At work (which is not ML-related), I tend to do much less discovery coding because most of the unknowns are business related - does this API (owned by another team) scale, what is the correct place for this business logic etc. And, doing a viable Proof of Concept is time consuming, so I'd rather spend the time sweating out the nitty-gritties with product. The Discovery here must happen in the discussion with Product or other stakeholders because that is the expensive part. This is also why Product changing the Spec once the project is underway is infuriating. Sometimes a good chunk of the discovery is nullified.


Casey Muratori talks about this in his Handmade Hero videos. I believe he calls it exploration-based programming.

Discovery coding may be fine, but discovery architecture is a disaster.

Nah. I'd almost argue that discovery coding is what helps define the architecture. I've seen way too many cases of over complexity designing a system for scale that will never be hit which results in an architecture that is too rigid to add new features to.
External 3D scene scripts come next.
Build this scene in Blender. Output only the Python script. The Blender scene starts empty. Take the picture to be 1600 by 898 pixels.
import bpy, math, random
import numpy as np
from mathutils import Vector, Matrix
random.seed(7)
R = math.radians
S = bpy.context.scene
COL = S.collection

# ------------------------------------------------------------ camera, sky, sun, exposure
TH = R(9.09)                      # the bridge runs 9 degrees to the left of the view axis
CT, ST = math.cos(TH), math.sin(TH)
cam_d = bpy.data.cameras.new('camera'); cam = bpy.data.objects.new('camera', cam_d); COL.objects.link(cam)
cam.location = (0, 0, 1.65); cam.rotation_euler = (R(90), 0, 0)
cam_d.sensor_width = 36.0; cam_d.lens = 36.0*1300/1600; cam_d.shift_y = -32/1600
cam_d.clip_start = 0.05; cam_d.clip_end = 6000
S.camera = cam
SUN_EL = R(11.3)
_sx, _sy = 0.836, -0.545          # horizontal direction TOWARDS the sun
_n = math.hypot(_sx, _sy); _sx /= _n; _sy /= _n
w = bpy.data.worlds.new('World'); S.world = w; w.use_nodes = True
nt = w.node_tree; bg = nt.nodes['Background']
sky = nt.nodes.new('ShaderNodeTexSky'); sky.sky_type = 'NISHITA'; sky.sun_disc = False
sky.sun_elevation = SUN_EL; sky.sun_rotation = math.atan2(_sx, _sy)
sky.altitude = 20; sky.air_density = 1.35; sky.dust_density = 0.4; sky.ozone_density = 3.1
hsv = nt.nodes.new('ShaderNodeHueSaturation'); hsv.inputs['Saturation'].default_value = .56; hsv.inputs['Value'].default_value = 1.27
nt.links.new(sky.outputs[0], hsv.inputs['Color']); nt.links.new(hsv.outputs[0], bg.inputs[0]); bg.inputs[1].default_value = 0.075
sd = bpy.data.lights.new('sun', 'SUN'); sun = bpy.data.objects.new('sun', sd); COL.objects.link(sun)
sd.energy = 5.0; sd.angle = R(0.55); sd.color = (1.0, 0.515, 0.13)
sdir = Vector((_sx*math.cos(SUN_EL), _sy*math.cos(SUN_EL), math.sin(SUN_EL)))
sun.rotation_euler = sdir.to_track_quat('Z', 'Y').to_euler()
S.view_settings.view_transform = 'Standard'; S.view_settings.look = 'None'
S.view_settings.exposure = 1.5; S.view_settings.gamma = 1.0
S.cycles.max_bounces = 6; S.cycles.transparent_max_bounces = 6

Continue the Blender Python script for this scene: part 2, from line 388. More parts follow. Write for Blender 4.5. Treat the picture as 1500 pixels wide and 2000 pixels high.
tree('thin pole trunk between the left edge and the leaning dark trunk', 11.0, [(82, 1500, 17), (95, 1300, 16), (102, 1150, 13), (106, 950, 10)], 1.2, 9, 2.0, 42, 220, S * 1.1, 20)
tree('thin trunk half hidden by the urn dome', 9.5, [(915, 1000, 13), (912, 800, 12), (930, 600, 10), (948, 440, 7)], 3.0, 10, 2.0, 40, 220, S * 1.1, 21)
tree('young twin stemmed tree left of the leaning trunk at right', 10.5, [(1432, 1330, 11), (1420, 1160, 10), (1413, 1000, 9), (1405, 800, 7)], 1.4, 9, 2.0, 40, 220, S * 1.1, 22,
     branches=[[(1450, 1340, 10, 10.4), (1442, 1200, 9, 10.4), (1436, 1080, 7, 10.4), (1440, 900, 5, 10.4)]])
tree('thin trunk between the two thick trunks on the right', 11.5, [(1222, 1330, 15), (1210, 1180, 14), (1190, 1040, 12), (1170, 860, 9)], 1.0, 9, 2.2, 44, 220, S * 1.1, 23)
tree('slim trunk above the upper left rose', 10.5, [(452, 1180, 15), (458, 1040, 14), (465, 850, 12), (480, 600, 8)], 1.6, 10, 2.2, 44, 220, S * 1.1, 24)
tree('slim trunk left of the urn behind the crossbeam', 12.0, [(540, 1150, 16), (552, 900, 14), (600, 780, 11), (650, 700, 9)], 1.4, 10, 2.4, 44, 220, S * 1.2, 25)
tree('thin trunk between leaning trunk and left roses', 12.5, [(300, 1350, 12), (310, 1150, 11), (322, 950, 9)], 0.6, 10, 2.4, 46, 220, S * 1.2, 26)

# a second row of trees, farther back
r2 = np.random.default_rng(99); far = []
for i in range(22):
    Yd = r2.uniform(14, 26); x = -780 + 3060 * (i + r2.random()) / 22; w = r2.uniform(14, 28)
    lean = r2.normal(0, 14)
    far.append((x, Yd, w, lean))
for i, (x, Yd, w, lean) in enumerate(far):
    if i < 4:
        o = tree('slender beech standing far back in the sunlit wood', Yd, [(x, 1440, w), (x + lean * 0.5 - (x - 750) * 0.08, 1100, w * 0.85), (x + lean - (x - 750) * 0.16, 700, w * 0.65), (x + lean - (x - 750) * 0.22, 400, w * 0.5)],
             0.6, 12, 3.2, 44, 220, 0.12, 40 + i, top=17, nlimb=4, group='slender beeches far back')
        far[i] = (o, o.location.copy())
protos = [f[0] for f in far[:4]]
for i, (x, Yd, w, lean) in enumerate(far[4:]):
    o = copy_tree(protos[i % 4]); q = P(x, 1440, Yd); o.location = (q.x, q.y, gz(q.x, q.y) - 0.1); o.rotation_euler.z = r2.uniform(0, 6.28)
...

If you do discovery coding you would realize the real bottlenecks and functionality that's required and can build an architecture that addresses those concerns instead of just designing for design's sake.

Yes and no. A lot depends on who the architect is.

This is how I've operated for most of my career and I partly attribute my success and productivity with it.

There is no reason that a discovery programmer cannot create a highly structured, rigorous end-artifact.

They often stop before they do.

Designing software is a human process and not all humans are the same.

...nor is the quality of their results.